## GIVEN REQUEST:
Copy out each line featuring the string "follow" from the entries beneath.

## PROVIDED ENTRIES:
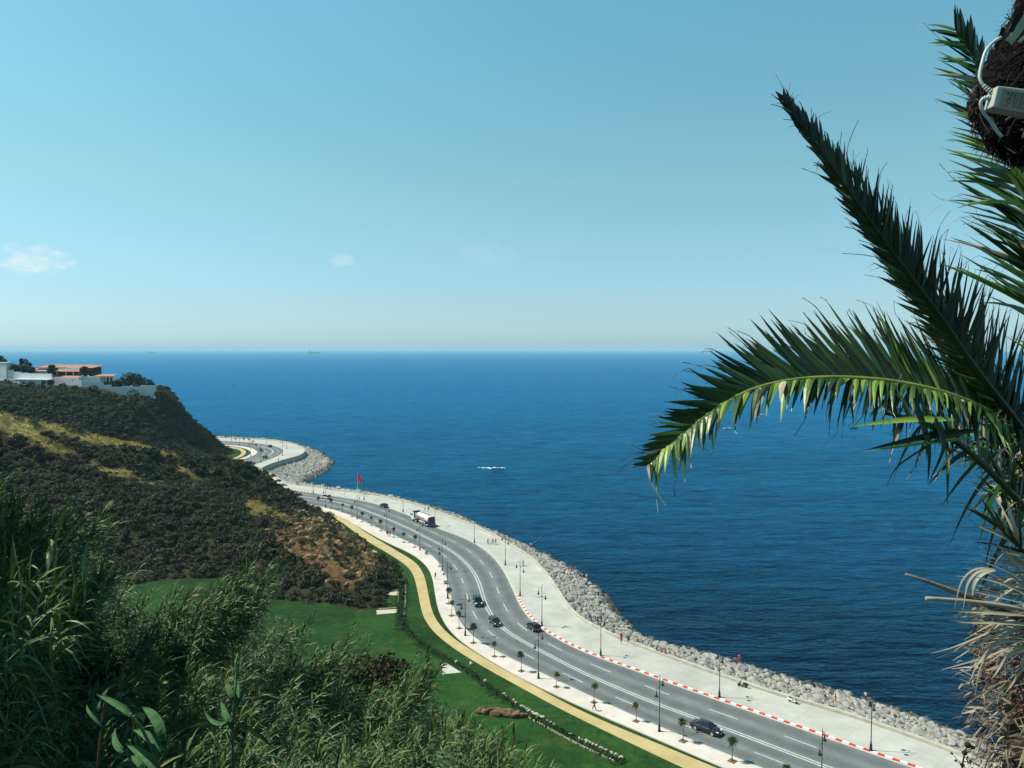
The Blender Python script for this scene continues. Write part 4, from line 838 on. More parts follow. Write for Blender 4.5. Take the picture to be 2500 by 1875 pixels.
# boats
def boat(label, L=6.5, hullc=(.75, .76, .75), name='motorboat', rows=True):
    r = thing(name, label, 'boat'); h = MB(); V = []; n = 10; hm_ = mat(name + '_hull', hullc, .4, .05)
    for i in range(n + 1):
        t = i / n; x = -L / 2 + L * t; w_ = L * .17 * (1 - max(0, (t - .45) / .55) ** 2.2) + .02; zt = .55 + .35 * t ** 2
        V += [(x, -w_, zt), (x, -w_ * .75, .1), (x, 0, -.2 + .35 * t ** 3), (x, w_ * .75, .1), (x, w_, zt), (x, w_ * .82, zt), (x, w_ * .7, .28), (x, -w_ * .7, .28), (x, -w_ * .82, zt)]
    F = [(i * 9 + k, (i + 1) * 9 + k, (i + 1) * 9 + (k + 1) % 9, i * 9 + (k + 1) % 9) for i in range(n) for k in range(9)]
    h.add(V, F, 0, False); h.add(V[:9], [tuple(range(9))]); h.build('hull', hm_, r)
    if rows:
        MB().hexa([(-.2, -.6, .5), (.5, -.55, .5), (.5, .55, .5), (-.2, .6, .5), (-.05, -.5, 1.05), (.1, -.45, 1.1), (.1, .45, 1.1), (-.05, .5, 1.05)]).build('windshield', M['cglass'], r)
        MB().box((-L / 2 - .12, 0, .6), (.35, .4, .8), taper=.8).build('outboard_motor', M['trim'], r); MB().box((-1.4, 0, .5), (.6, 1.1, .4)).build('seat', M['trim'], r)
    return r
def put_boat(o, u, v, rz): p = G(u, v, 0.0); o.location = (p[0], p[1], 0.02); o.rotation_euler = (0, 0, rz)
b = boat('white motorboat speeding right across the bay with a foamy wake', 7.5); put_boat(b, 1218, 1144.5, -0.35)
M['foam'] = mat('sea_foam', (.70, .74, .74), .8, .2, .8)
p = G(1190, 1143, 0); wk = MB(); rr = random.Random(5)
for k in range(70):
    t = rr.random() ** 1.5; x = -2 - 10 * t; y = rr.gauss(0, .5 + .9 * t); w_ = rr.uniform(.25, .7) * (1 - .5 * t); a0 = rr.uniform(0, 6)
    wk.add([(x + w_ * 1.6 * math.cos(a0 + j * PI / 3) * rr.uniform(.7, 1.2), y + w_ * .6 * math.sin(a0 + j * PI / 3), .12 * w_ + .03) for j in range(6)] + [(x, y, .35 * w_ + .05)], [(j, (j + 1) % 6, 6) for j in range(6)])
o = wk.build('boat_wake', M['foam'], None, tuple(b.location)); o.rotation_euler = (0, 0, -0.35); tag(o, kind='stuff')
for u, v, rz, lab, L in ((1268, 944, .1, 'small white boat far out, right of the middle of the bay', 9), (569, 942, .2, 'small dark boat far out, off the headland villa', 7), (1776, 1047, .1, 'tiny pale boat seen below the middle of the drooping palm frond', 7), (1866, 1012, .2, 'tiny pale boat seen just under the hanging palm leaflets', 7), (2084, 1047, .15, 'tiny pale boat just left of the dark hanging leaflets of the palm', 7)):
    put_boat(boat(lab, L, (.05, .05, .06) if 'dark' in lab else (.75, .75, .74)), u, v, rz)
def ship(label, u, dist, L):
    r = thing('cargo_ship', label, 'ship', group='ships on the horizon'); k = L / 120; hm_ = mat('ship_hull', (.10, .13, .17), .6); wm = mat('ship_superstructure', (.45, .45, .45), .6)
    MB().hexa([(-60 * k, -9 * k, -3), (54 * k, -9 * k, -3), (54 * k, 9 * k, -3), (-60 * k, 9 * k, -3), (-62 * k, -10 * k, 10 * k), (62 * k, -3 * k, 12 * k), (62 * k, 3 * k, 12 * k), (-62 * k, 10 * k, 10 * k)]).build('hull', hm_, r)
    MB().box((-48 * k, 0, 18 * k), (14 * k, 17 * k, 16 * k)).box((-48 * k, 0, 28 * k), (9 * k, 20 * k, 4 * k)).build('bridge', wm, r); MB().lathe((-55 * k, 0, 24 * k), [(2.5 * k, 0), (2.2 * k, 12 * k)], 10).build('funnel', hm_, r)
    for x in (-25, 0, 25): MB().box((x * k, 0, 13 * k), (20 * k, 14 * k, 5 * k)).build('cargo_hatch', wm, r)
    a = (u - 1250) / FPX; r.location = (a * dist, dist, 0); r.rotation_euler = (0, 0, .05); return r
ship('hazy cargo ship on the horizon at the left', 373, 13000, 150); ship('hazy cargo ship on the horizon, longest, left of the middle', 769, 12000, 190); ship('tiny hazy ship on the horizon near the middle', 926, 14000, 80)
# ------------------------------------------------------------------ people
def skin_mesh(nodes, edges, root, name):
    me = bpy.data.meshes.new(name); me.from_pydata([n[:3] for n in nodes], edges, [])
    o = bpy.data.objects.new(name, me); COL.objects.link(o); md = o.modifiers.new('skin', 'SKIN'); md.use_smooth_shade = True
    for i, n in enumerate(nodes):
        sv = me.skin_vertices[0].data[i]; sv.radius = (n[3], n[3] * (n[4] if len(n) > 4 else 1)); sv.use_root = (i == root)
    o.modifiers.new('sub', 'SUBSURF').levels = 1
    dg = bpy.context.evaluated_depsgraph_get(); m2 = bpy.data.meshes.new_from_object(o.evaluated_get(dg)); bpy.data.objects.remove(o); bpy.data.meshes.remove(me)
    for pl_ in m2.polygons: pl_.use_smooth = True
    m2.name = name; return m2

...

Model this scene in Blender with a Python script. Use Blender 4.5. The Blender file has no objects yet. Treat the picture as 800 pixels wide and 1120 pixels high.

==

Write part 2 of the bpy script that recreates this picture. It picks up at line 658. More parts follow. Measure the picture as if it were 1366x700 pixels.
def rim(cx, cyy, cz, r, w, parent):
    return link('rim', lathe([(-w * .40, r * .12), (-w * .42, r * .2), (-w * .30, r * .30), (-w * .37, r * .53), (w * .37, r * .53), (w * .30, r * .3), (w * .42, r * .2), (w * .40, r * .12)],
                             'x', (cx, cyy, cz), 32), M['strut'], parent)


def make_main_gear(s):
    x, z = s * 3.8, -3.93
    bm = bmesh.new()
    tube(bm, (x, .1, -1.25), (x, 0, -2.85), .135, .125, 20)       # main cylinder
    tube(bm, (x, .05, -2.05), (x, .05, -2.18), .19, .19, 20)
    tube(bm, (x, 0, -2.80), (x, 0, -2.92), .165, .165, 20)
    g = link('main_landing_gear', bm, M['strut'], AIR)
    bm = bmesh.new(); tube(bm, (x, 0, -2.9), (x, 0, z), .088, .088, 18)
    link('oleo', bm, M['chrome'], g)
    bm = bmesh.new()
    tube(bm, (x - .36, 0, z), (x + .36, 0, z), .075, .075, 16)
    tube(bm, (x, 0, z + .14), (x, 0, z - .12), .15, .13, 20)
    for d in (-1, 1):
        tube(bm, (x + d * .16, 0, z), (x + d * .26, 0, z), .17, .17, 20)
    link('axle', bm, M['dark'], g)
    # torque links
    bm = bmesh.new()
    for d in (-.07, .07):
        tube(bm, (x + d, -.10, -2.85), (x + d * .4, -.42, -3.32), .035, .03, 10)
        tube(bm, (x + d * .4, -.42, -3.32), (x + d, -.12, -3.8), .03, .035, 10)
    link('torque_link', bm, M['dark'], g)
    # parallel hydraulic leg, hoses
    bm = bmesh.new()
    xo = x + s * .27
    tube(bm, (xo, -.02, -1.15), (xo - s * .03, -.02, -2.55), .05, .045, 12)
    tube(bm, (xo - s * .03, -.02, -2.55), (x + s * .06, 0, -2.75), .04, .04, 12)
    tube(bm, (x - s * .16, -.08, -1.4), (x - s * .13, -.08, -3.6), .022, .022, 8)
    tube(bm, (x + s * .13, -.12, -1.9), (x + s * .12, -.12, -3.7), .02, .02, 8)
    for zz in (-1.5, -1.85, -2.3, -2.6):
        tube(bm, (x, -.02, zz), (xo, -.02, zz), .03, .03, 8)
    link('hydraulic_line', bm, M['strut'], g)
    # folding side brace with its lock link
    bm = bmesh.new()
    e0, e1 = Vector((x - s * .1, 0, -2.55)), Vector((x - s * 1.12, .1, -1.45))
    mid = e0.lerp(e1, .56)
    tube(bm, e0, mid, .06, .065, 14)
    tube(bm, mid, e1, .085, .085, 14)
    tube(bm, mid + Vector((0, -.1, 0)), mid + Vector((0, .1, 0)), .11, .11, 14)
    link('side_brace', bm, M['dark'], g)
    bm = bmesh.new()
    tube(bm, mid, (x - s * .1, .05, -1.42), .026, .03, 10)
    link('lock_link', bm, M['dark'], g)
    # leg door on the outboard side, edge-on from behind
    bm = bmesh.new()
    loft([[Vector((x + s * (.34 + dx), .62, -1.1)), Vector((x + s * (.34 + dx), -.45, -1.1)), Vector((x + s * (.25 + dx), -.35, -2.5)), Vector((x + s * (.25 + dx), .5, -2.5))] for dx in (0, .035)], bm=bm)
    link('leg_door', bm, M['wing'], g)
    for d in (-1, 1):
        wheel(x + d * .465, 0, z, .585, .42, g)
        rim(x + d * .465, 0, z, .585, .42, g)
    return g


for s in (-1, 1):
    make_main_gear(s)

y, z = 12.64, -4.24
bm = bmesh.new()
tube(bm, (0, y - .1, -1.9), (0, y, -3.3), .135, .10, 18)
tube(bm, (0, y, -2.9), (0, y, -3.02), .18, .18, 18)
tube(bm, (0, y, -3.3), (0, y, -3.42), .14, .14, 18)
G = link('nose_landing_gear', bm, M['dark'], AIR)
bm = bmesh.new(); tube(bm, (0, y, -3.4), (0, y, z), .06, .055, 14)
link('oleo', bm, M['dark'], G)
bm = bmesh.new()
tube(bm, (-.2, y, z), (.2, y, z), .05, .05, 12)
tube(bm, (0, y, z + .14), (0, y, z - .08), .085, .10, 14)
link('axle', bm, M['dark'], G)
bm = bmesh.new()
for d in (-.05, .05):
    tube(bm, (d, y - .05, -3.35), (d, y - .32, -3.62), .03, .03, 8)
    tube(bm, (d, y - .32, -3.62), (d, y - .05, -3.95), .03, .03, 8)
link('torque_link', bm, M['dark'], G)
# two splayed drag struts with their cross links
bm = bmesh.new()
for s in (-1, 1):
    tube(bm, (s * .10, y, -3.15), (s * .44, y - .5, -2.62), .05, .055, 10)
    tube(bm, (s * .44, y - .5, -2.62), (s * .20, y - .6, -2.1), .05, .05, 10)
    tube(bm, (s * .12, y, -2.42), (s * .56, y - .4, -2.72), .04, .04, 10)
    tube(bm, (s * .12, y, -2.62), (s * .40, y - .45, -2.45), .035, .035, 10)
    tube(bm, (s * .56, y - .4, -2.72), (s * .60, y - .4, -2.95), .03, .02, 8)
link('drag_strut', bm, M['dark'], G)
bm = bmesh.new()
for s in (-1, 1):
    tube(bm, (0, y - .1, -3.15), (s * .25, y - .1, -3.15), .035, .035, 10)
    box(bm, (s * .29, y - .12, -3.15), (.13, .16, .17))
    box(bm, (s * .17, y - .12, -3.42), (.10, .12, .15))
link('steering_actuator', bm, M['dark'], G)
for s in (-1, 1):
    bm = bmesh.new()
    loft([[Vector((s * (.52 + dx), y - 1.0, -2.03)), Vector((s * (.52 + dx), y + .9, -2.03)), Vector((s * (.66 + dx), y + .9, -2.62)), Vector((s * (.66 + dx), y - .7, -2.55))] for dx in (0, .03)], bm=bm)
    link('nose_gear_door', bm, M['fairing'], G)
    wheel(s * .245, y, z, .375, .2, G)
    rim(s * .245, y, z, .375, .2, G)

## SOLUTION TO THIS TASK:
The Blender Python script for this scene continues. Write part 4, from line 838 on. More parts follow. Write for Blender 4.5. Take the picture to be 2500 by 1875 pixels.
Write part 2 of the bpy script that recreates this picture. It picks up at line 658. More parts follow. Measure the picture as if it were 1366x700 pixels.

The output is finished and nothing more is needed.